Sim, ele preocupava-se com a Humanidade. Aliás, sem sarcasmos, foi por essa mesma razão que assinou uma carta enviada ao presidente Roosevelt, incitando-o a iniciar um programa de pesquisa de armamento nuclear de forma a evitar que Hitler o fizesse primeiro. Não entendo o objectivo das tuas divagações. Também eu sou pacifista e preocupado com o rumo da humanidade.

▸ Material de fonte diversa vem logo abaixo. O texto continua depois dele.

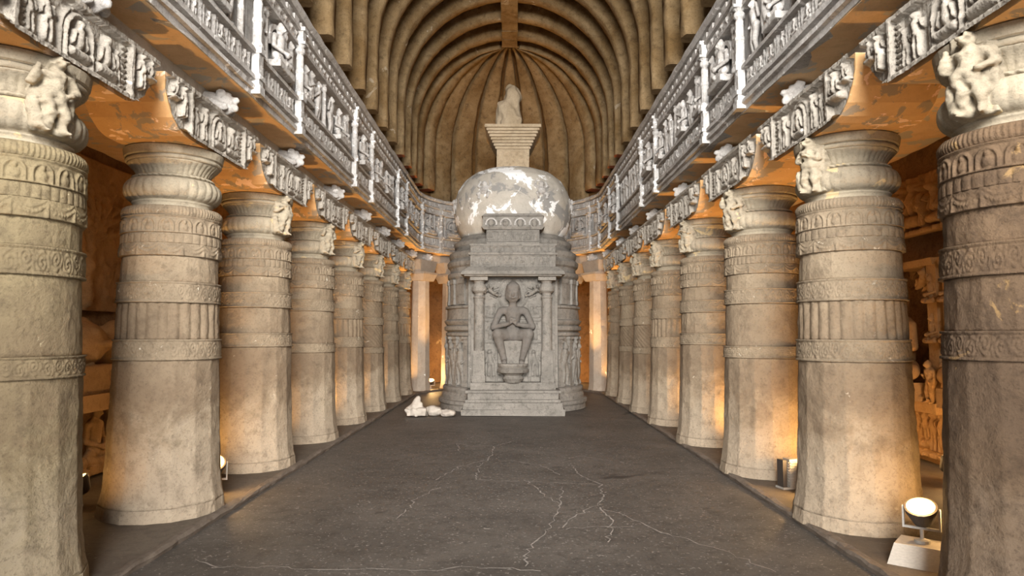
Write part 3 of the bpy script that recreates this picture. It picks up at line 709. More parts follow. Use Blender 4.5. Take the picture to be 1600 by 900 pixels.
BP = [(-.62, 3.275), (-.72, 3.30), (-.84, 3.37), (-.93, 3.47), (-.985, 3.58), (-.99, 3.70)]
BP = BP + [(-y, z) for y, z in BP[::-1]]
def bracket_mesh(mat, sc=.95):
    xs = np.linspace(-.3, .37, 7); V = [(x, y * sc, z) for x in xs for y, z in BP]; n = len(BP); F = []
    for k in range(len(xs) - 1):
        for i in range(n): F.append((k * n + i, k * n + (i + 1) % n, (k + 1) * n + (i + 1) % n, (k + 1) * n + i))
    F += [tuple(range(n - 1, -1, -1)), tuple(range((len(xs) - 1) * n, len(xs) * n))]
    me = mesh('bracket', V, F, [mat, M_BEAM])
    for p in me.polygons:
        if p.normal.z < -.95: p.material_index = 1
    return me
BRK = bracket_mesh(M_OCHRE)
def bw(z):  # half width of bracket at z
    return np.interp(z, [3.275, 3.30, 3.37, 3.47, 3.58, 3.70], [.62, .72, .84, .93, .985, .99])
def face_hf(seed):
    r = random.Random(seed); k1 = r.choice((0, 1))
    def hf(X, Z):
        H = np.zeros_like(X)
        np.maximum(H, .05 * ((Z < 3.31) | (Z > 3.66)), out=H)
        np.maximum(H, .055 * (np.abs(np.abs(X) - .60) < .02), out=H)
        np.maximum(H, .03 * (np.abs(np.abs(X) - .53) < .03) * (.6 + .4 * np.sin(Z * 160)), out=H)
        q = np.hypot(X, np.maximum(Z - 3.47, 0)); np.maximum(H, .045 * np.exp(-((np.where(Z > 3.47, q, np.abs(X)) - .135) / .022) ** 2), out=H)
        np.maximum(H, .03 * np.exp(-((np.where(Z > 3.47, q, np.abs(X)) - .175) / .014) ** 2), out=H)
        fig2(H, X, Z, 0, 3.32, .28, .06, 0)
        for x in (-.31, .31): fig2(H, X, Z, x, 3.32, .31, .055, r.choice((1, 2, 0)))
        for x in (-.45, .45): fig2(H, X, Z, x, 3.32, .26, .04, 1)
        for x in (-.74, .74): fig2(H, X, Z, x, 3.40, .26, .08, k1)
        for x in (-.88, .88): fig2(H, X, Z, x, 3.50, .17, .06, 0)
        return H + .004 * fbm(np.stack([X * 22, Z * 22, X * 0 + seed], -1), 2, seed) + .006 * np.abs(fbm(np.stack([X * 65, Z * 65, X * 0 + seed], -1), 2, seed)) + .004
    return hf
def face_mesh(seed): return relief('carved_face', -1.0, 1.0, 3.275, 3.70, .009, face_hf(seed), M_BRFACE, mask=lambda X, Z: np.abs(X) <= bw(Z) + .004)
FACES = [face_mesh(60 + i) for i in range(3)]

CAPFIG = [sdf_mesh('bracket_figure', standing(i) + [('b', (0, .08, .5), (.2, .07, .5)), ('c', (-.16, .02, .1), (-.2, .02, .4), .07, .06)], 0.016, M_CAP, 0.035, 0.016, 15) for i in range(3)]
def pillar(x, y, side, var, label, figure=True, rot=0.0, sc=1.0, stone_=None):
    t = thing('carved_pillar', label, 'pillar', (x, y, 0), 0 if side < 0 else pi)
    for nm, me in SHAFTS[var]:
        o = link(nm, me, t, rot=(0, 0, rot))
        if stone_:
            o.material_slots[0].link = 'OBJECT'; o.material_slots[0].material = stone_
    for nm, me in (('neck', NECK), ('cushion', CUSH), ('rope_moulding', ROPE), ('bell', BELL), ('lip', LIPM), ('abacus', ABAC)): link(nm, me, t)
    b = link('bracket', BRK, t); b['label'] = 'ochre-painted bracket'
    link('carved_face', FACES[(var + int(y)) % 3], b, (.37, 0, 0), (0, 0, pi / 2), (.95, 1, 1))
    if figure: (link('bracket_figure', CAPFIG[(var + int(y)) % 3], t, (.38, -.16 if side < 0 else .16, 2.80), (0, 0, pi / 2 - (.5 if side < 0 else -.5)), (.6, .75, .47)))
    return t
ORD = ['nearest', 'second', 'third', 'fourth', 'fifth', 'sixth', 'seventh', 'eighth']
VL = [3, 0, 1, 3, 0, 2, 1, 0]; VR = [1, 0, 3, 1, 0, 2, 2, 1]
NOTE = {(0, 0): ', cut by the picture edge, olive-tinted', (0, 1): ', with fluted band and patchy ochre bracket', (0, 2): ', standing just behind the floor lamp', (0, 5): ', with slanting spiral flutes',
        (1, 0): ', shaded and cut by the picture edge', (1, 1): ', with dwarf figure under its bracket', (1, 2): ', beside the finned box', (1, 5): ', with slanting spiral flutes', (1, 6): ', spiral fluted and grey'}
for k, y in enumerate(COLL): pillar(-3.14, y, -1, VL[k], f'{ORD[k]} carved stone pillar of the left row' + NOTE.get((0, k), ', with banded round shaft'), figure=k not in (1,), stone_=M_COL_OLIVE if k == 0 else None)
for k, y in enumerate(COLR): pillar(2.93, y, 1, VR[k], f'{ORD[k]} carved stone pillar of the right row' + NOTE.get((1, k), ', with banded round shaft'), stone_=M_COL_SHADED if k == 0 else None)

# slim plain octagonal pillars round the apse
AP_SH = lathe_seg('shaft', .03, 3.12, 40, 96, lambda T, z: octo(T + pi / 8, .29 - .012 * z + .03 * np.exp(-(z - .03) / .08)), M_APSECOL, False, rough=.005, seed=700)
AP_CAP = MB().frustum(3.12, 3.3, .27, .27, .34, .34).frustum(3.3, 3.36, .36, .36, .36, .36).build('capital', M_APSECOL)
AP_BR = MB().frustum(3.36, 3.7, .24, .34, .28, .44).build('bracket', M_APSECOL)
names = ['first', 'second', 'third', 'fourth', 'fifth', 'sixth']
labs = ['slim plain octagonal pillar with white patches, left of the stupa', 'slim octagonal apse pillar half hidden by the stupa\'s left edge', 'slim octagonal apse pillar behind the stupa, left of its centre',
        'slim octagonal apse pillar behind the stupa, right of its centre', 'slim octagonal apse pillar half hidden by the stupa\'s right edge', 'slim plain octagonal pillar with white patches, right of the stupa']
for k, d in enumerate((27, 52, 78, 102, 128, 152)):
    p = radians(d); rad = 2.86
    t = thing('apse_pillar', labs[k], 'pillar', (XC - rad * cos(p), YC + rad * sin(p), 0), -p)
    link('shaft', AP_SH, t); link('capital', AP_CAP, t); link('bracket', AP_BR, t)

# ================================================================== STUPA
SX, SY = 0.02, 15.6
st = thing('stupa', 'domed grey stone stupa with a seated figure in its front niche', 'stupa', (SX, SY, 0))
def lseg(nm, prof, mat=M_STUPA, nu=96, hf=None, rough=.006, seed=0, n=None, par=st):
    zz = [z for r, z in prof]; rad_ = [r for r, z in prof]
    tpar = np.linspace(0, len(prof) - 1, (n or len(prof) * 4)); Z = np.interp(tpar, range(len(prof)), zz); Rr = np.interp(tpar, range(len(prof)), rad_)
    th = np.linspace(0, 2 * pi, nu, endpoint=False); T, Zg = np.meshgrid(th, Z); Rg = np.repeat(Rr[:, None], nu, 1)
    if hf is not None: Rg = Rg + hf(T, (Zg - Z[0]) / (Z[-1] - Z[0]))
    P = np.stack([Rg * np.cos(T), Rg * np.sin(T), Zg], -1); e = rough * fbm(P * 6, 3, seed)
    P[..., 0] += e * np.cos(T); P[..., 1] += e * np.sin(T); nv = len(Z); Vv = P.reshape(-1, 3)
    i = np.arange(nu); j = (i + 1) % nu
    Fq = [list(q) for k in range(nv - 1) for q in np.stack([k * nu + i, k * nu + j, (k + 1) * nu + j, (k + 1) * nu + i], 1)]
    Fq += [list(range(nu - 1, -1, -1)), list(range((nv - 1) * nu, nv * nu))]
    me = mesh(nm, Vv, Fq, mat, False)
    for p in me.polygons: p.use_smooth = len(p.vertices) == 4 and mat is M_DOME
    return link(nm, me, par)
lseg('base_moulding', [(1.64, 0), (1.64, .1), (1.67, .14), (1.67, .2), (1.6, .22), (1.6, .3), (1.56, .36), (1.58, .42), (1.58, .47), (1.5, .5)], seed=1)
drum = lseg('lower_drum', [(1.46, .5), (1.46, 1.56)], nu=160, n=10, seed=2)
lseg('drum_moulding', [(1.48, 1.56), (1.52, 1.58), (1.52, 1.64), (1.47, 1.66), (1.55, 1.70), (1.55, 1.78), (1.49, 1.8), (1.53, 1.84), (1.56, 1.9), (1.5, 1.93)], seed=3)
lseg('middle_drum', [(1.5, 1.93), (1.48, 2.16), (1.53, 2.17), (1.53, 2.22), (1.46, 2.24)], seed=4)
lseg('upper_drum', [(1.44, 2.24), (1.44, 2.8)], nu=160, n=10, seed=5)
lseg('drum_cornice', [(1.44, 2.8), (1.49, 2.86), (1.49, 2.94), (1.43, 2.96), (1.43, 3.06), (1.48, 3.1), (1.5, 3.18), (1.45, 3.24), (1.42, 3.26), (1.45, 3.32), (1.45, 3.4), (1.36, 3.46), (1.3, 3.5), (1.34, 3.56), (1.34, 3.64), (1.25, 3.7), (1.18, 3.78)], seed=6)
dome = lseg('dome', [(1.17, 3.78), (1.26, 3.95), (1.325, 4.15), (1.35, 4.4), (1.335, 4.62), (1.26, 4.86), (1.12, 5.08), (.92, 5.24), (.66, 5.34), (.34, 5.38)], M_DOME, 128, rough=.012, seed=7, n=60)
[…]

E daí?

Quanto às contradições, deixo-te quatro frases vulgarmente atribuídas a Einstein que fazem uma pessoa pensar acerca da sua coerência aquando das declarações a favor do socialismo:

"The hardest thing in the world to understand is income tax."

"Everything that is really great and inspiring is created by the individual who can labor in freedom. "

"In order to form an immaculate member of a flock of sheep one must, above all, be a sheep."

"Nothing is more destructive of respect for the government and the law of the land than passing laws which cannot be enforced."


9. “No que toca ao Orwell, ele escreveu as suas obras como forma de crítica e alerta sobre os regimes totalitários. Não só os comunistas, como também os fascistas. No entanto, os seus ideiais políticos não mudaram.”


Para mim fazem parte do mesmo. Não sei se já tinhas lido (já que dizes ler aqui há semanas) mas recomendo-te este artigo publicado no Ludwig von Mises Insititute. Os seus ideais mudaram e de que maneira. Deixou de bater-se por causas evidentemente perdidas (ele pôde presenciar os resultados da abolição de classes na Catalunha) e passou a defender o que ele chamava de “socialismo democrático”. Ele demorou tempo a entender as razões do não funcionamento do comunismo. Se hoje fosse vivo, provavelmente já teria desistido das ideias do socialismo democrático por razões de coerência com a situação que pretendia delatar.